Written task
Give again only the lines beginning with the one that contains "tq, ~tk, SNOW, NV=TN), tongue)" and ending with the one that contains "return V, q1, q2"; include both of those lines.

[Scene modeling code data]
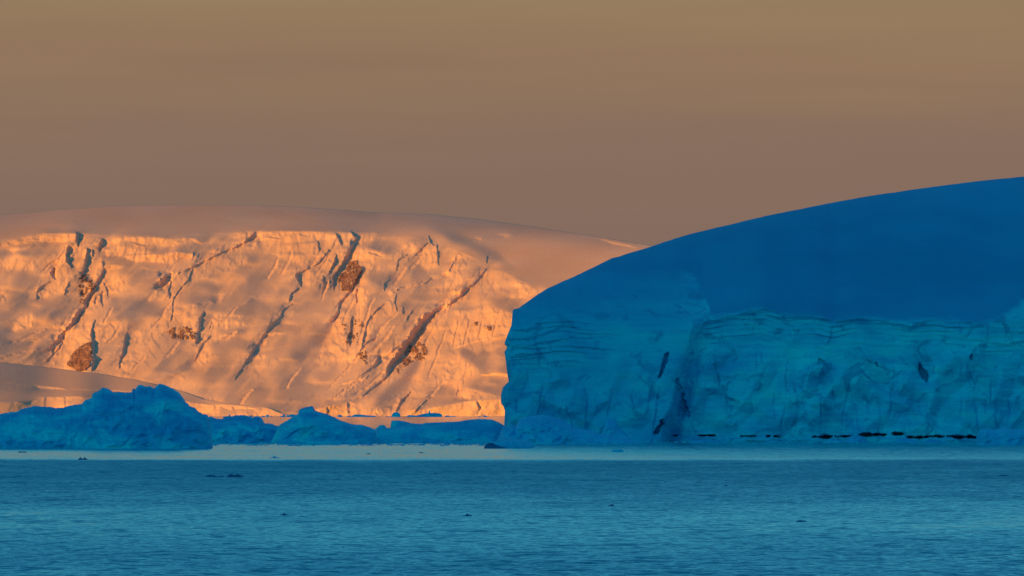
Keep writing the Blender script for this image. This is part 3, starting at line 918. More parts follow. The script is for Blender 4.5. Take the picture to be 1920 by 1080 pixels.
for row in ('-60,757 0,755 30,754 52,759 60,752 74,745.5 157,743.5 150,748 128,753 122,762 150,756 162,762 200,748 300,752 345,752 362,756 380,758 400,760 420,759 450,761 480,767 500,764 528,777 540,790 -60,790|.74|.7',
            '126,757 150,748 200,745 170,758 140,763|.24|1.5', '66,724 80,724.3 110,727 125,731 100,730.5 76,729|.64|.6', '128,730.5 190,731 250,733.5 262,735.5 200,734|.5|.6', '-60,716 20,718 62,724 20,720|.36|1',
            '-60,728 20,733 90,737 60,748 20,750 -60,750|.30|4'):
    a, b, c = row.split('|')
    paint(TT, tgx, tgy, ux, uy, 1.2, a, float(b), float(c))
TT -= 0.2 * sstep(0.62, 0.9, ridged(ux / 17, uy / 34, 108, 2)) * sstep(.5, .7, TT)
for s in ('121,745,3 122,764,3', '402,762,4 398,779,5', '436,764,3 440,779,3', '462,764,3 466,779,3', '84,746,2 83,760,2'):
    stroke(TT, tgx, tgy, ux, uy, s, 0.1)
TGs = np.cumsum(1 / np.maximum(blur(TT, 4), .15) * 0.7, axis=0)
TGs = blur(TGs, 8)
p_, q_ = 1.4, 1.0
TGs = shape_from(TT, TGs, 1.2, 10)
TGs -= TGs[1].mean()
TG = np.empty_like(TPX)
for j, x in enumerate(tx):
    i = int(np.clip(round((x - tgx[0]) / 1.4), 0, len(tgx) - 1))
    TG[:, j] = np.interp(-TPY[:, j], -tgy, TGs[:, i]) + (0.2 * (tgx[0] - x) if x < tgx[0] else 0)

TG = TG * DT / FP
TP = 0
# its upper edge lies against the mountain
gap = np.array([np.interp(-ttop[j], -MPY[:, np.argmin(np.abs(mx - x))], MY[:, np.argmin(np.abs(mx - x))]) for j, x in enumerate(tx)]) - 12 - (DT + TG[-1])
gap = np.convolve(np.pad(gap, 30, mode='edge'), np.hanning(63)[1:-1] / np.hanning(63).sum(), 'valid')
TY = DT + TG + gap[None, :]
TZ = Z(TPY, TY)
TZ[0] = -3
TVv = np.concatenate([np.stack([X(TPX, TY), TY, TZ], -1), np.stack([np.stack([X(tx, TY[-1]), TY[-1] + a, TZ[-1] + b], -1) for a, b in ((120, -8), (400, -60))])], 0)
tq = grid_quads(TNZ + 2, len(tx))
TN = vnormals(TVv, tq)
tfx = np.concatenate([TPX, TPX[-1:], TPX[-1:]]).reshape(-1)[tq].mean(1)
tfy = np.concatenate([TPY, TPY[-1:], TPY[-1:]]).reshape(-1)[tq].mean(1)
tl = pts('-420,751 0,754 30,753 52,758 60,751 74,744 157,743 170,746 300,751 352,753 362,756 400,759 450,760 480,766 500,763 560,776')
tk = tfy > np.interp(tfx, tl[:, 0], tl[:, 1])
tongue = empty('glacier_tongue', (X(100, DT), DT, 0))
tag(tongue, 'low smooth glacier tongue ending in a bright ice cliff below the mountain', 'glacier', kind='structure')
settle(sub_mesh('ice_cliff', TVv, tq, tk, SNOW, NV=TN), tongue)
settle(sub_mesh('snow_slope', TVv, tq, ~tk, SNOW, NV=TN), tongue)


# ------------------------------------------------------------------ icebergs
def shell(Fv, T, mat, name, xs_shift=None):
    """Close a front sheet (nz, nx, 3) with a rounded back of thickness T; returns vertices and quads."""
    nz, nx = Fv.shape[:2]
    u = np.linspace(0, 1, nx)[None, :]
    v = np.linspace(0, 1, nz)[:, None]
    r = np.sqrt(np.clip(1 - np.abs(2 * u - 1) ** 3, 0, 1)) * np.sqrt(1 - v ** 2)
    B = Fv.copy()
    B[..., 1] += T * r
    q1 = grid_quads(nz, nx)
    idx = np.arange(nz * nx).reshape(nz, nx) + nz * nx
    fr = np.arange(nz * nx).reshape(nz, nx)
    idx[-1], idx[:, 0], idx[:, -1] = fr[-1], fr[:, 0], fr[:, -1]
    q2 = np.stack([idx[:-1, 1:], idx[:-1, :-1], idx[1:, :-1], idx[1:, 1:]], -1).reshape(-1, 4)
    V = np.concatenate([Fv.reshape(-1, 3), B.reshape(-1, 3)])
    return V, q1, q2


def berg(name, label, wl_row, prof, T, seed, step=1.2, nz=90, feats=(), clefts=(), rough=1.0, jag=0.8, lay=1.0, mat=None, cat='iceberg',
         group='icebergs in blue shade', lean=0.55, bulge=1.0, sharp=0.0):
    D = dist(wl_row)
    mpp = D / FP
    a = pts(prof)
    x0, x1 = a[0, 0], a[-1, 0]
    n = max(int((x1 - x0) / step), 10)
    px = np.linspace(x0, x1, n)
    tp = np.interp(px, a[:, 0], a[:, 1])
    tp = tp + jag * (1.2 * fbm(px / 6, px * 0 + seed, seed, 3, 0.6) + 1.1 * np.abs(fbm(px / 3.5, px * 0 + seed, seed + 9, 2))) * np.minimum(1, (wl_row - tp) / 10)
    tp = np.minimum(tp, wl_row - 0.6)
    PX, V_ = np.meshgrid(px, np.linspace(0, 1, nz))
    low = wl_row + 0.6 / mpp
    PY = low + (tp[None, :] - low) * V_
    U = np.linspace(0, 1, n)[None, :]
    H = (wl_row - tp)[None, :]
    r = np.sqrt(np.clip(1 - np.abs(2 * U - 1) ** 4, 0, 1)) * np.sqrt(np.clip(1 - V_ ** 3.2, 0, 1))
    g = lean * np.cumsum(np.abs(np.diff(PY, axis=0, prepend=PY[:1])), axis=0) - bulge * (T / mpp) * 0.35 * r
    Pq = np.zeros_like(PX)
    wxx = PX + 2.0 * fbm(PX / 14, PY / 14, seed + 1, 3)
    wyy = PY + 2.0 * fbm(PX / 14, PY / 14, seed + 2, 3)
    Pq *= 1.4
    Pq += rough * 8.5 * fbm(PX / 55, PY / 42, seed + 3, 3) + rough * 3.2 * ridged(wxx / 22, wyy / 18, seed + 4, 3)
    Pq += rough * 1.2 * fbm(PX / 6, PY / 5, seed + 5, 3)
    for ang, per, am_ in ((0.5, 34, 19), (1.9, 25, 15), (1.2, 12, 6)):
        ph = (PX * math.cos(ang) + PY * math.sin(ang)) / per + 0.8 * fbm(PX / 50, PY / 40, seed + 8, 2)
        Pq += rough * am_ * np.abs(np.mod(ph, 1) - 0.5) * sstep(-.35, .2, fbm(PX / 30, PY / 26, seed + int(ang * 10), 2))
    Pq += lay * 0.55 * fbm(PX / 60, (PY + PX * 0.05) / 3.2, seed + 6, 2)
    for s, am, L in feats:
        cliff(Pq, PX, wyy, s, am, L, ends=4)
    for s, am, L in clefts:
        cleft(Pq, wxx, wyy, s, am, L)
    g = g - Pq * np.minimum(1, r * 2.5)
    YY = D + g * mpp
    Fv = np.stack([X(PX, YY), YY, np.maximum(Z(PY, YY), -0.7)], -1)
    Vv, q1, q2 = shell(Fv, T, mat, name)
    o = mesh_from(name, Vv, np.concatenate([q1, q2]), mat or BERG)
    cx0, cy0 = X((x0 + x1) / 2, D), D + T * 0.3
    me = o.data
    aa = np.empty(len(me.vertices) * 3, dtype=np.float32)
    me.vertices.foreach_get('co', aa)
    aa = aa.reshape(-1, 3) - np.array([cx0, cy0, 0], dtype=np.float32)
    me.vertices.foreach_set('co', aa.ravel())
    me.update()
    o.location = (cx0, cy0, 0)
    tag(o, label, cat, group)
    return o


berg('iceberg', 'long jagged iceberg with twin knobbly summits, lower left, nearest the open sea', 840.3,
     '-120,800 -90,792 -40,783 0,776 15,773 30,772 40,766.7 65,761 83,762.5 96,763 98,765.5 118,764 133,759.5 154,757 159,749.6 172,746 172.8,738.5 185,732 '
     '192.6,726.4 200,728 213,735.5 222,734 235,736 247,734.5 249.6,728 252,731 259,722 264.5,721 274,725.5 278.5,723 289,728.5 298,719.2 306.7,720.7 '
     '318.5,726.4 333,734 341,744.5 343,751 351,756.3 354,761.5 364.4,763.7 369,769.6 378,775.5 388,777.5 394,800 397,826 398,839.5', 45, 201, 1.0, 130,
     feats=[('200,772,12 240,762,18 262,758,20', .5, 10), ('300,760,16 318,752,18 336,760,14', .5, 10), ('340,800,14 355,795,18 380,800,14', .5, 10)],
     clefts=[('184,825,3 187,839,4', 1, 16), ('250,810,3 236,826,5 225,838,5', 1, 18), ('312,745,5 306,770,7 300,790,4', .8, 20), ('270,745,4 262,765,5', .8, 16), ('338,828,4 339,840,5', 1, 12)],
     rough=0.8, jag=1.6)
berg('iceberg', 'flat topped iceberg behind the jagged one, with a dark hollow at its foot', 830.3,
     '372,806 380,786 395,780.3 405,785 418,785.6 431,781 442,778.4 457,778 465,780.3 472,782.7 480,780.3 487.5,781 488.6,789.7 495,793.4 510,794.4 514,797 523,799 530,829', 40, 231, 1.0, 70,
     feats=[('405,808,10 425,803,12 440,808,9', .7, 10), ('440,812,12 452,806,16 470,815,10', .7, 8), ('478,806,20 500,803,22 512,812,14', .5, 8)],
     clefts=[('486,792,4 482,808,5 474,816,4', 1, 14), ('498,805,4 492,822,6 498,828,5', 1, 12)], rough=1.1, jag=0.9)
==
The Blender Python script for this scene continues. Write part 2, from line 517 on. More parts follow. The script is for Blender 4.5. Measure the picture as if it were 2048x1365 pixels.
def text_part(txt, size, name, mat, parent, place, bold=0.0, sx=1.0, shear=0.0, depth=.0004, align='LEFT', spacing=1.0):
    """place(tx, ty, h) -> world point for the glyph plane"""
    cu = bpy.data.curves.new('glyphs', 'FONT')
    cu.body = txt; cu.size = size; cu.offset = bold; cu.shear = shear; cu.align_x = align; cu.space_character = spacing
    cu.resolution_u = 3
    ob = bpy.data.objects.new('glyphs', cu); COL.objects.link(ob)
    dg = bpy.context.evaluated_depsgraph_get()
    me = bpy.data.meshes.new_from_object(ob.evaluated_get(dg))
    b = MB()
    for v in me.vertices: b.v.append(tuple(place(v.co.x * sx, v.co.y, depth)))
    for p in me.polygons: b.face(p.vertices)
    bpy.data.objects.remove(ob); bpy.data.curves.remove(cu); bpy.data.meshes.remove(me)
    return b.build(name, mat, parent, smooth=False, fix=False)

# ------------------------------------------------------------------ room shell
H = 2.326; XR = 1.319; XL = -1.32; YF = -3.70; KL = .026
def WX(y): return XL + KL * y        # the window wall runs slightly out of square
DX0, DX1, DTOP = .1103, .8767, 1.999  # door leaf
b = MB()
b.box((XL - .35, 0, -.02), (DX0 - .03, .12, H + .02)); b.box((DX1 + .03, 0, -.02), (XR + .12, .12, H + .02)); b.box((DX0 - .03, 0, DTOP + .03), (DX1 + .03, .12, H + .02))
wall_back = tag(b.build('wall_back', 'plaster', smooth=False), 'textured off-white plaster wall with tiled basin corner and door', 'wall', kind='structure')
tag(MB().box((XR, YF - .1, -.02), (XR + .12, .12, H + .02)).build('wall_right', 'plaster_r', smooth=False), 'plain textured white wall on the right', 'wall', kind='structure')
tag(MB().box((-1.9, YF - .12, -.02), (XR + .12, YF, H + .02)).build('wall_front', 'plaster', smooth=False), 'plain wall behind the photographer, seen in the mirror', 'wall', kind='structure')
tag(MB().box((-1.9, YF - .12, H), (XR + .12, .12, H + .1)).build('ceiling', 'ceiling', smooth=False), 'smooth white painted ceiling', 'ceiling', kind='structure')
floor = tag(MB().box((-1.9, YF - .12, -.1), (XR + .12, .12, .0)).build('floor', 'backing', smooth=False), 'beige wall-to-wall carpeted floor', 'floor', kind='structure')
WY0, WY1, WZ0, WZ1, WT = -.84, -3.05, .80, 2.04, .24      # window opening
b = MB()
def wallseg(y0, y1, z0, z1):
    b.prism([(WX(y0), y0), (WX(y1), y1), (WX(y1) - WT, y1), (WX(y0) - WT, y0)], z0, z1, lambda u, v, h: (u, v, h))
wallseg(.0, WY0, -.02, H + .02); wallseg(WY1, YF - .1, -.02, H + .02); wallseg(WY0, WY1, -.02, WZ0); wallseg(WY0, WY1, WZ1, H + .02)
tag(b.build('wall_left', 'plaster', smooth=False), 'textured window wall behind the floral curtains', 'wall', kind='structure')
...
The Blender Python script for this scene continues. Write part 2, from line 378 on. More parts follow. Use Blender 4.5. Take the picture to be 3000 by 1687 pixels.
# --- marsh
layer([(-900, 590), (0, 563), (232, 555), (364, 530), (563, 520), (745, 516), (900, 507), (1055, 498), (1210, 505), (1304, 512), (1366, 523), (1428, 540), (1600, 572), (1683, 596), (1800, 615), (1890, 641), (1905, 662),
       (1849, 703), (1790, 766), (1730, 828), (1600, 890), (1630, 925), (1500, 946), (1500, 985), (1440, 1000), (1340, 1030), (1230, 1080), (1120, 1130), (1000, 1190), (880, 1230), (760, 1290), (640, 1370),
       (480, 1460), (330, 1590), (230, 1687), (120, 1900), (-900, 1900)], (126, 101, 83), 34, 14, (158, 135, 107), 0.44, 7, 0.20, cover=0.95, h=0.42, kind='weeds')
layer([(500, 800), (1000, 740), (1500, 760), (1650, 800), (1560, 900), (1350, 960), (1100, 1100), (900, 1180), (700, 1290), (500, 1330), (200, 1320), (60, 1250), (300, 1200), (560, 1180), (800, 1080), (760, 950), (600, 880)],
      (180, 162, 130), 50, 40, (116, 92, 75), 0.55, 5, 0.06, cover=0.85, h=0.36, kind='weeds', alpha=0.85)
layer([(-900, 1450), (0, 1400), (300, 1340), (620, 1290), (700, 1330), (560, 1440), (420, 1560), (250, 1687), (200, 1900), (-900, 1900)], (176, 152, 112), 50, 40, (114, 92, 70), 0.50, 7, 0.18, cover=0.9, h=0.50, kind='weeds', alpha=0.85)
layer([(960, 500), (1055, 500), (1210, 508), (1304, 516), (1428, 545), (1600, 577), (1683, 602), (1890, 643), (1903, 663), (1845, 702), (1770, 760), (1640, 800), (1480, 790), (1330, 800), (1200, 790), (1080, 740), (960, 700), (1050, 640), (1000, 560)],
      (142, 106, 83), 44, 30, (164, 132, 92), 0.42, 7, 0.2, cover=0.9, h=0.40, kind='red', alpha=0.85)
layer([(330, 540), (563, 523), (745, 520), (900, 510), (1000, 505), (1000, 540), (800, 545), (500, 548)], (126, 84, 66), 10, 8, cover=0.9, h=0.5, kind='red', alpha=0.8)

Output
settle(sub_mesh('snow_slope', TVv, tq, ~tk, SNOW, NV=TN), tongue)


# ------------------------------------------------------------------ icebergs
def shell(Fv, T, mat, name, xs_shift=None):
    """Close a front sheet (nz, nx, 3) with a rounded back of thickness T; returns vertices and quads."""
    nz, nx = Fv.shape[:2]
    u = np.linspace(0, 1, nx)[None, :]
    v = np.linspace(0, 1, nz)[:, None]
    r = np.sqrt(np.clip(1 - np.abs(2 * u - 1) ** 3, 0, 1)) * np.sqrt(1 - v ** 2)
    B = Fv.copy()
    B[..., 1] += T * r
    q1 = grid_quads(nz, nx)
    idx = np.arange(nz * nx).reshape(nz, nx) + nz * nx
    fr = np.arange(nz * nx).reshape(nz, nx)
    idx[-1], idx[:, 0], idx[:, -1] = fr[-1], fr[:, 0], fr[:, -1]
    q2 = np.stack([idx[:-1, 1:], idx[:-1, :-1], idx[1:, :-1], idx[1:, 1:]], -1).reshape(-1, 4)
    V = np.concatenate([Fv.reshape(-1, 3), B.reshape(-1, 3)])
    return V, q1, q2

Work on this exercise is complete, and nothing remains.